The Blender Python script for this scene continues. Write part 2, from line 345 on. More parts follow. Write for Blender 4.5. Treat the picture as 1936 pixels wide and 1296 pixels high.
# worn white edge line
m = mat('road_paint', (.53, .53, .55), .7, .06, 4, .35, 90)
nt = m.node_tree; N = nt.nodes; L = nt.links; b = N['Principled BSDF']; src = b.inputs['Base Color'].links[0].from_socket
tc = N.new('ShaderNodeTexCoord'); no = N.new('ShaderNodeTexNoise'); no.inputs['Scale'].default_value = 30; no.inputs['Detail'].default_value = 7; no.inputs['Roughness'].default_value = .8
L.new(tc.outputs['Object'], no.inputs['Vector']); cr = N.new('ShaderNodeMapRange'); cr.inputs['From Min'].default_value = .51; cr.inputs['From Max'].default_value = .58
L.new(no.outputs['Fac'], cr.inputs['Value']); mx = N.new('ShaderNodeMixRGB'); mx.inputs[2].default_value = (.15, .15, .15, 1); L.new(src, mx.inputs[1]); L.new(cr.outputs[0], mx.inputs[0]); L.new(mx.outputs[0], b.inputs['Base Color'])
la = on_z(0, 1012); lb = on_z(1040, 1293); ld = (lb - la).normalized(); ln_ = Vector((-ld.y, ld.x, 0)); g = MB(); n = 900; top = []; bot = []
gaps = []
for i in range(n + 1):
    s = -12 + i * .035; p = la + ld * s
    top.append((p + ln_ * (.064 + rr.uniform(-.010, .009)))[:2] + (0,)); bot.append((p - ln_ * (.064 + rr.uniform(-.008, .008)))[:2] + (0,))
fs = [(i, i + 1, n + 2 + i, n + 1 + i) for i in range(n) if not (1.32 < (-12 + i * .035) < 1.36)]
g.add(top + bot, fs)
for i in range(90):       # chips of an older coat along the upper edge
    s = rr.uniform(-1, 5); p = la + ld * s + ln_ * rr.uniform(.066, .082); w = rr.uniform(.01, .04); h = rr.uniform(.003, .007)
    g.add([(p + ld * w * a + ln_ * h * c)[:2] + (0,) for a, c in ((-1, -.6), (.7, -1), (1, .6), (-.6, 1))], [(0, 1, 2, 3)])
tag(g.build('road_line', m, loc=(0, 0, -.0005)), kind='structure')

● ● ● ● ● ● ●

*Prompt*. Write out the whole listing again. Match it word for word.

*Correct output*.
The Blender Python script for this scene continues. Write part 2, from line 345 on. More parts follow. Write for Blender 4.5. Treat the picture as 1936 pixels wide and 1296 pixels high.
# worn white edge line
m = mat('road_paint', (.53, .53, .55), .7, .06, 4, .35, 90)
nt = m.node_tree; N = nt.nodes; L = nt.links; b = N['Principled BSDF']; src = b.inputs['Base Color'].links[0].from_socket
tc = N.new('ShaderNodeTexCoord'); no = N.new('ShaderNodeTexNoise'); no.inputs['Scale'].default_value = 30; no.inputs['Detail'].default_value = 7; no.inputs['Roughness'].default_value = .8
L.new(tc.outputs['Object'], no.inputs['Vector']); cr = N.new('ShaderNodeMapRange'); cr.inputs['From Min'].default_value = .51; cr.inputs['From Max'].default_value = .58
L.new(no.outputs['Fac'], cr.inputs['Value']); mx = N.new('ShaderNodeMixRGB'); mx.inputs[2].default_value = (.15, .15, .15, 1); L.new(src, mx.inputs[1]); L.new(cr.outputs[0], mx.inputs[0]); L.new(mx.outputs[0], b.inputs['Base Color'])
la = on_z(0, 1012); lb = on_z(1040, 1293); ld = (lb - la).normalized(); ln_ = Vector((-ld.y, ld.x, 0)); g = MB(); n = 900; top = []; bot = []
gaps = []
for i in range(n + 1):
    s = -12 + i * .035; p = la + ld * s
    top.append((p + ln_ * (.064 + rr.uniform(-.010, .009)))[:2] + (0,)); bot.append((p - ln_ * (.064 + rr.uniform(-.008, .008)))[:2] + (0,))
fs = [(i, i + 1, n + 2 + i, n + 1 + i) for i in range(n) if not (1.32 < (-12 + i * .035) < 1.36)]
g.add(top + bot, fs)
for i in range(90):       # chips of an older coat along the upper edge
    s = rr.uniform(-1, 5); p = la + ld * s + ln_ * rr.uniform(.066, .082); w = rr.uniform(.01, .04); h = rr.uniform(.003, .007)
    g.add([(p + ld * w * a + ln_ * h * c)[:2] + (0,) for a, c in ((-1, -.6), (.7, -1), (1, .6), (-.6, 1))], [(0, 1, 2, 3)])
tag(g.build('road_line', m, loc=(0, 0, -.0005)), kind='structure')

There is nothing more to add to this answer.